**GOAL**
Starting with the line that contains "Generate a Blender" and stopping after the line that contains "from mathutils import Vector, Matrix", output every line exactly as it stands.

**MATERIAL PROVIDED**
::::

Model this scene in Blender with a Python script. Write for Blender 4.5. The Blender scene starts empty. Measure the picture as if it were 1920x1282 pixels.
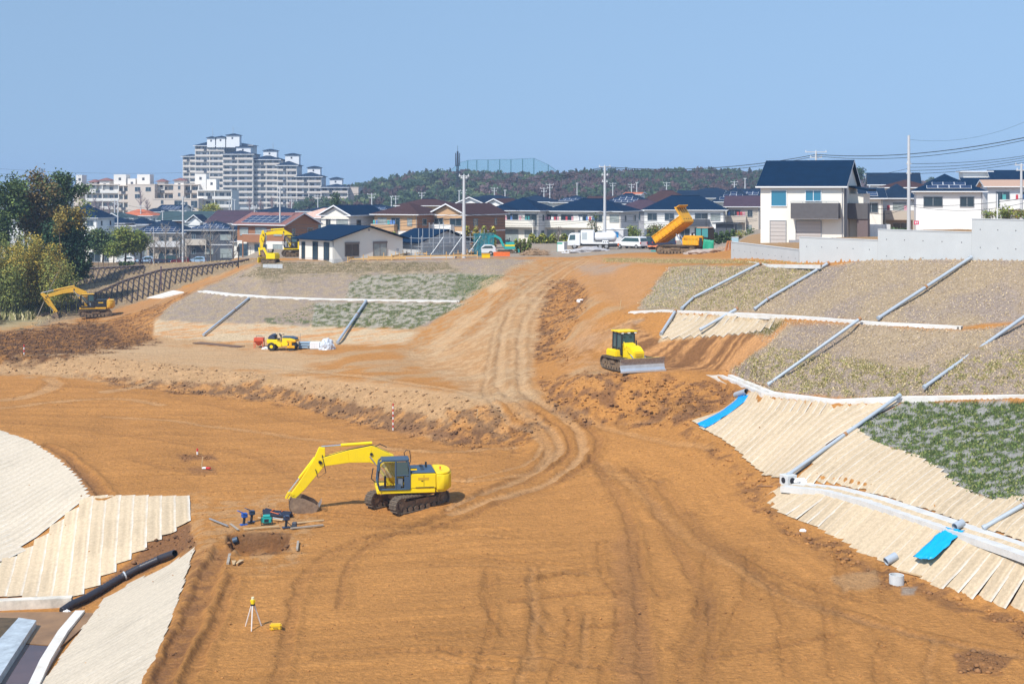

::::

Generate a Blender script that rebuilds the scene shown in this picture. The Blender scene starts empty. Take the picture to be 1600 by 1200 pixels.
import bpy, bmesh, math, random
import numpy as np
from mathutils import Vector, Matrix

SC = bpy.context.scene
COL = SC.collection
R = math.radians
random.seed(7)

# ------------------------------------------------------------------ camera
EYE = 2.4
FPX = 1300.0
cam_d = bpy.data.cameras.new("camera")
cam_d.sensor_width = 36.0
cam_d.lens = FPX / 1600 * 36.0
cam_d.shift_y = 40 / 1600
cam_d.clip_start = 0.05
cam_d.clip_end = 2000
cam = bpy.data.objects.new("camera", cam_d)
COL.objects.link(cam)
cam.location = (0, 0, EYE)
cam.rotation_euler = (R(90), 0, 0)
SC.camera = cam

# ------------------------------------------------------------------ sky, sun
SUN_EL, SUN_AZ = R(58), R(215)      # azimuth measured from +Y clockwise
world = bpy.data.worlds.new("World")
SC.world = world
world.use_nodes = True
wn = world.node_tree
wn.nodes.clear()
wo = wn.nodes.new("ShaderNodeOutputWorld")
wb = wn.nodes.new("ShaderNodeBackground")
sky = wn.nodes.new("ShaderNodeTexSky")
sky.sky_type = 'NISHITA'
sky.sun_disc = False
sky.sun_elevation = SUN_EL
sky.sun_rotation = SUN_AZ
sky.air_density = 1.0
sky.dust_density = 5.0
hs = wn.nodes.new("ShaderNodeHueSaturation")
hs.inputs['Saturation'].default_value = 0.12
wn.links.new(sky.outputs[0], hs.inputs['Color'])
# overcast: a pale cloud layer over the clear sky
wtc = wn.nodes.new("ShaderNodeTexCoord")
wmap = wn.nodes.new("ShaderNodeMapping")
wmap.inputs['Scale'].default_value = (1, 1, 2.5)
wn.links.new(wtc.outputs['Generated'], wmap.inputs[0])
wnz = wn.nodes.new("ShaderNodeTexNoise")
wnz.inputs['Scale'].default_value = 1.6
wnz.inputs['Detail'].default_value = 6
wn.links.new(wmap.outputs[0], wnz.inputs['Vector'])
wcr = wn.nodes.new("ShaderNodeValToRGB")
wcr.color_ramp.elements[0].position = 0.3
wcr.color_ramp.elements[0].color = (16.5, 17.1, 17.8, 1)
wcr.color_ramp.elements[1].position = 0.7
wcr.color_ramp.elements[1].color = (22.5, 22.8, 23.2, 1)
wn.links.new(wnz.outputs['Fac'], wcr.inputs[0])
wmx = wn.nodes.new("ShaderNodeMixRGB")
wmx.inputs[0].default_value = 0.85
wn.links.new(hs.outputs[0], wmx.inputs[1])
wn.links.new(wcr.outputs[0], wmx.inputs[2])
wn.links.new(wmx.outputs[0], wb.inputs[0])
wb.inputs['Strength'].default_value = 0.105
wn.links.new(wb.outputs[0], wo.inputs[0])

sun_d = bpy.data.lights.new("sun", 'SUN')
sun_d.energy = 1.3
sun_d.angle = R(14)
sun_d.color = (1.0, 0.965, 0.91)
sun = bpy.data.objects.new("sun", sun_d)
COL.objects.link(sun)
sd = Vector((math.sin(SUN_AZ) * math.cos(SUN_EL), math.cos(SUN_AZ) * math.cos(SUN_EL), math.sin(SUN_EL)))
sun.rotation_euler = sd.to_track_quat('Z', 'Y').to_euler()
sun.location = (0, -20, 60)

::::

**WRITTEN REPLY**
Generate a Blender script that rebuilds the scene shown in this picture. The Blender scene starts empty. Take the picture to be 1600 by 1200 pixels.
import bpy, bmesh, math, random
import numpy as np
from mathutils import Vector, Matrix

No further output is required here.